Prodi, 68, was undermined by his own allies, just as when his first spell in office was cut short in 1998. This time a small Catholic party's defection erased his tiny majority in the Senate and made a vote of no confidence almost inevitable.

Napolitano will begin consulting party and parliamentary leaders and former heads of state on Friday to see whether he can muster support for an interim government, to be run by a senior political figure or a technocrat.

"POWER VACUUM"

The softly spoken former European Commission president, known as the "Professor," had warned senators Italy "cannot afford a power vacuum" when the world economy is slowing down.

In a rowdy debate, where one senator spat at another who was then carried out of the chamber on a stretcher, even the support of unelected lifetime senators could not save Prodi, who lost by 156 votes to 161.

Even one of Prodi's most acerbic critics, Senator Roberto Calderoli of the far-right Northern League, said he admired his pluck: "He will lose the confidence vote but he will fall with a soldier's honor for having fought to the end."

Media magnate Berlusconi, who twice lost elections to Prodi in 1996 and 2006, hopes Napolitano will call quick elections which, according to opinion polls, he would win by a clear margin.

But there is a groundswell of pressure for a reform of election rules first, supported by Napolitano and Prodi.

Prodi can take credit for starting to tidy up the public finances of the euro zone's third largest economy.
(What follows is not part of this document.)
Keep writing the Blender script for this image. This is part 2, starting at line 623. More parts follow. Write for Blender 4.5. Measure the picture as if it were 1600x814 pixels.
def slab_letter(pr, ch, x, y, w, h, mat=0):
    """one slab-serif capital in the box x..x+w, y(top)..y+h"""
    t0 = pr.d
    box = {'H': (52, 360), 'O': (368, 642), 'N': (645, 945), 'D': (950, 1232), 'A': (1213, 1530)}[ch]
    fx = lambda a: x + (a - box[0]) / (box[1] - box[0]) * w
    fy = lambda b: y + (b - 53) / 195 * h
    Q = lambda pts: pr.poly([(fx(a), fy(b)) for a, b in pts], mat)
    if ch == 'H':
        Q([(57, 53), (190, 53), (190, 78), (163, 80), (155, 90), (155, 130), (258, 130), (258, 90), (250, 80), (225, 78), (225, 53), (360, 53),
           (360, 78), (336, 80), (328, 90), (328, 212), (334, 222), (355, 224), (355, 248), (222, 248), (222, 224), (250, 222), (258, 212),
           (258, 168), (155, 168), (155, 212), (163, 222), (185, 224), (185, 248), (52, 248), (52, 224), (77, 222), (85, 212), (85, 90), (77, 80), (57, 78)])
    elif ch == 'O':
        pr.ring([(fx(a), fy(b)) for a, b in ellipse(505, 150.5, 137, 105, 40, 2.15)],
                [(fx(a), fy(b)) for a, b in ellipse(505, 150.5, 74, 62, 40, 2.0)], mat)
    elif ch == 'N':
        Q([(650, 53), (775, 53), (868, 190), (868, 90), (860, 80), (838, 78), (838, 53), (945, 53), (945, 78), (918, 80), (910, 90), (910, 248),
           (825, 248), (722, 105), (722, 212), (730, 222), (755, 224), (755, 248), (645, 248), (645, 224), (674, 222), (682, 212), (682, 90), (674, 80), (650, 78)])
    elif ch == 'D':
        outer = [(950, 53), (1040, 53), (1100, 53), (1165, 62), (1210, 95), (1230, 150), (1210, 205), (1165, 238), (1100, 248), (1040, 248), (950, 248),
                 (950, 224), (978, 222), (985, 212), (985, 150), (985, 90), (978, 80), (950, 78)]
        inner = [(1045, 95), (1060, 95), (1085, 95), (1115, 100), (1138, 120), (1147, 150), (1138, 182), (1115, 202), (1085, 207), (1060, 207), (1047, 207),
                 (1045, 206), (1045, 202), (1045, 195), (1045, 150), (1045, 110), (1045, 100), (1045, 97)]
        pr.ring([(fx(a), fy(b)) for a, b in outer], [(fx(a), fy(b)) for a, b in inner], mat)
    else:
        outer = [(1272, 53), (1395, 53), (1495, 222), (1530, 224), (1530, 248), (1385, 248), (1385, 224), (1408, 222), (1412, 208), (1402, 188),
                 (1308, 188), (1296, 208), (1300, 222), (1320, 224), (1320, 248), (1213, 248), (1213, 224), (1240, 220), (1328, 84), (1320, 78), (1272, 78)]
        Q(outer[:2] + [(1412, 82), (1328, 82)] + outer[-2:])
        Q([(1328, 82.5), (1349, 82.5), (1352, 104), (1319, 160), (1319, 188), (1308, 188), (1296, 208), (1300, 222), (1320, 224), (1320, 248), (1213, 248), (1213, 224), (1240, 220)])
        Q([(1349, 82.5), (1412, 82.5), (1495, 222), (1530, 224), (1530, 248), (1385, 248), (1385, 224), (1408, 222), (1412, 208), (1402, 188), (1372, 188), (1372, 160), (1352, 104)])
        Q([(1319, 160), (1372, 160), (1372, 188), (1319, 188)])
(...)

But the European Union fears Italy's finances may worsen in 2008 and that the budget will still not be balanced by 2011 as promised.

Italian growth forecasts are being cut, industrial output is falling and consumer confidence at its lowest in two-and-a-half years.

Analyst Tito Boeri said that while Berlusconi is Italy's richest man, he may not be the best option for the economy. Prodi's record fighting tax evasion meant "his management of public finances was better than ... under Berlusconi," he said.